La constitution d’une élite immigrée investissant divers espaces économiques dans les pays d’accueil est un atout pour les pays d’origine. Il est évident que l'attachement affectif et culturel de cette élite n’est pas suffisant. Il faut donc chercher à l’appuyer par des incitations d'ordre économique et à créer un environnement adéquat pour l'investissement. Cela suppose une révision par les diverses institutions de la perception du rôle actuel et potentiel des migrants. Ces derniers doivent être considérés, à la fois dans les pays d’accueil et dans les pays d’origine, comme des acteurs et des partenaires appuyant les efforts de développement. A cet égard, le renforcement de la coopération multilatérale demeure la voie incontournable pour développer les liens entre migration et développement. Il s’agit donc de définir les modalités d’action de cette coopération en concertation entre pays émetteurs et récepteurs de flux migratoires.

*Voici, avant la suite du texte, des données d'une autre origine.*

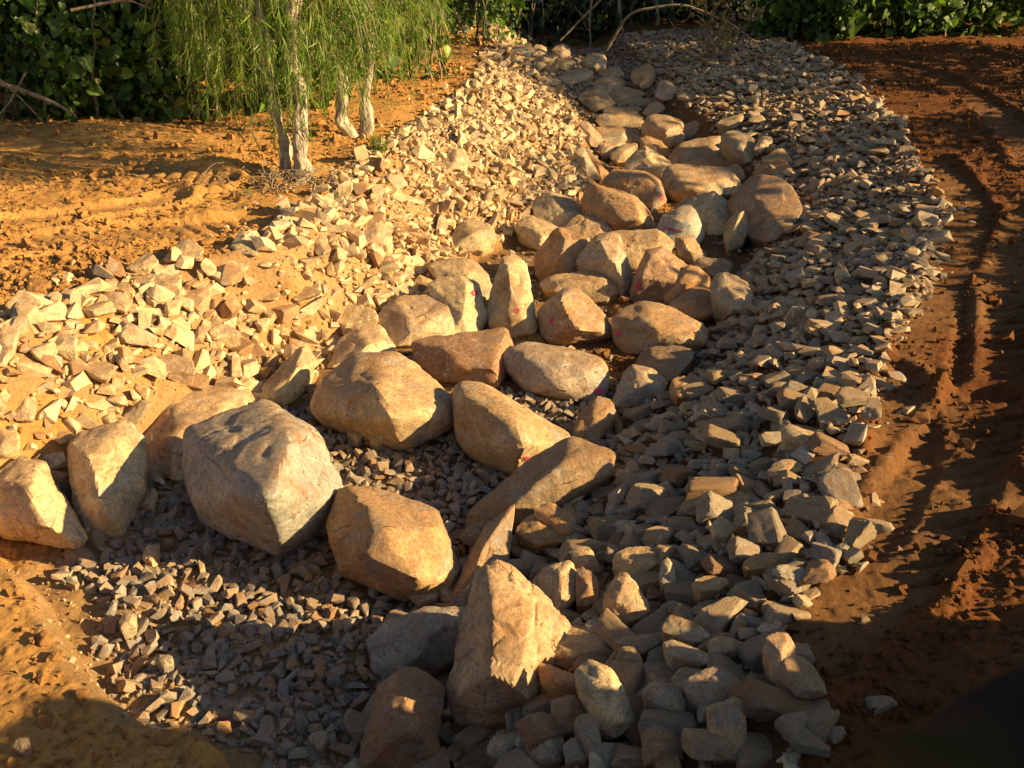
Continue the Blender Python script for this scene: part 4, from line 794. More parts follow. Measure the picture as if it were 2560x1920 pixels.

Plusieurs possibilités sont ouvertes :
- Reconnaître les associations de migrants comme des associations de solidarité internationale à part entière ;
- Encourager le partenariat entre les associations et les communautés des régions d'origine avec les associations de migrants et les autres associations de solidarité internationale ;
- Faciliter la mobilisation des ressources financières, en épargne et en crédit, et des compétences au niveau des associations partenaires ;
- Définir des accords-cadres au niveau des régions tenant compte des spécificités des situations et de la détermination des intérêts communs.
C’est à ce type de défis que les villes francophones sont appelées à unir leurs efforts pour que le mouvement migratoire soit maitriser dans le sens de devenir un facteur de développement.